Accolto il ricorso da parte del difensore Gabriele Lamanuzzi
4 Ottobre 2023
Accolto il ricorso da parte del difensore Gabriele Lamanuzzi contro un accertamento di presunta distribuzione di utili in capo ai soci di società di capitali a ristretta base azionaria e respinto l’appello della Agenzia delle Entrate.
Con sentenza n.25/2023 depositata in data 27 gennaio 2023 e dunque passata definitivamente il giudicato, la Corte di Giustizia Tributaria di II grado del Piemonte ha respinto l’appello della Agenzia delle Entrate e confermato l’accoglimento del ricorso esperito dal difensore Gabriele Lamanuzzi avverso un accertamento di presunta distribuzione di utili in capo ai soci di società di capitali a ristretta base azionaria.
La procedura di contenzioso durata 4 anni si è conclusa con il riconoscimento di un importante principio fatto valere dalla difesa e consistente nell’obbligatorietà per gli Uffici Accertatori di provare comunque la reale ed effettiva percezione degli utili non dichiarati in via presuntiva dalla società di capitali accertata in capo ai soci o ex-soci della società stessa.
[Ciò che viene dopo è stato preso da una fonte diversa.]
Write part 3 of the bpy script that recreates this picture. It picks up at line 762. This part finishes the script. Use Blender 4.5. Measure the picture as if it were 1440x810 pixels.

La sentenza ha riconosciuto pienamente le ragioni della difesa anche alla luce della recente ordinanza della Cassazione (21356/2022) la quale ha stabilito che comunque il socio destinatario dell’accertamento conserva il diritto di eccepire non solo ragioni afferenti, ad esempio, alla sua estraneità rispetto alla gestione sociale ma anche motivi riferiti alla infondatezza/illegittimità dell’accertamento “madre”.
La pronuncia è di estrema importanza in quanto viene ad arginare la deriva giurisprudenziale volta a replicare nelle società di capitali a ristretta base il principio di tassazione per trasparenza, tipico delle società di persone. Questa trasposizione di regole proprie della trasparenza al di fuori della casistica disciplinata negli articoli 5 e 116 del Tuir ha sempre suscitato molte perplessità.
Lo stesso principio di cristallizzazione del giudicato in capo alla società di capitali sostenuto dall’Agenzia Entrate è stato messo in discussione in quanto il socio deve comunque essere messo in condizione di contestare la rettifica ricevuta anche in relazione al quantum rettificato in capo alla società partecipata.
La sentenza è importante anche alla luce della legge 130/2022 che ha modificato il processo tributario ed è intervenuta in modo sostanziale sul tema dell’onere della prova.
La nuova normativa sancisce infatti l’onere della prova a carico del Fisco con ampio raggio d’azione. Infatti decisiva e dirimente appare la modifica introdotta dalla riforma del processo tributario (legge 130/2022) nell’articolo 7 del Dlgs 546/1992 dedicato ai poteri del giudice tributario. Con l’introduzione del comma 5-bis (con decorrenza dal 16 settembre 2022), va colta una distinzione, non soltanto lessicale, ma anche di contenuti perché non si tratta di una mera facoltà, ma piuttosto di un “obbligo” cui il giudice tributario non può sottrarsi, a fronte, naturalmente, dello specifico motivo di impugnazione formulato nel ricorso. In sostanza il giudice tributario, nell’ambito del “thema decidendum” delimitato dalle parti e, segnatamente, dal contribuente, deve verificare pertanto che il fisco abbia adempiuto all’onere probatorio posto a suo carico. Di conseguenza l’ufficio fiscale accertatore è gravato dell’onere probatorio già durante la fase istruttoria. Non si tratta quindi di una seconda chance concessa in giudizio agli uffici, in quanto la prova su di essi incombe fin da prima.
Tale ribadita prescrizione risulta pienamente applicabile nella fattispecie della «ristretta base societaria» e della «relativa presunzione di distribuzione degli utili» che da sempre non trova e non ha mai trovato alcun fondamento normativo “sostanziale”. In estrema sintesi la “probatio diabolica”, tradizionalmente posta a carico dei contribuenti, dopo la riforma non potrà che incombere sugli uffici.
Di conseguenza, nell’ipotesi di giudizi vertenti su accertamenti degli utili “extracontabili” l’Ufficio sarà onerato della prova in primo luogo, dell’avvenuta distribuzione, da parte della società, dei maggiori utili accertati (e a loro volta presunti), e, successivamente, dell’avvenuta percezione, da parte dei soci, di quei maggiori utili. Questa nuova ripartizione fa sì che l’Amministrazione finanziaria, onerata di quella dimostrazione, dovrà attivare strumenti quali le indagini di natura finanziaria o patrimoniale, dalle quali emerga l’esistenza di un imponibile potenzialmente sottratto a imposizione (si pensi a versamenti non giustificati), che possa giustificare la percezione della quota parte del maggior utile accertato in capo alla società.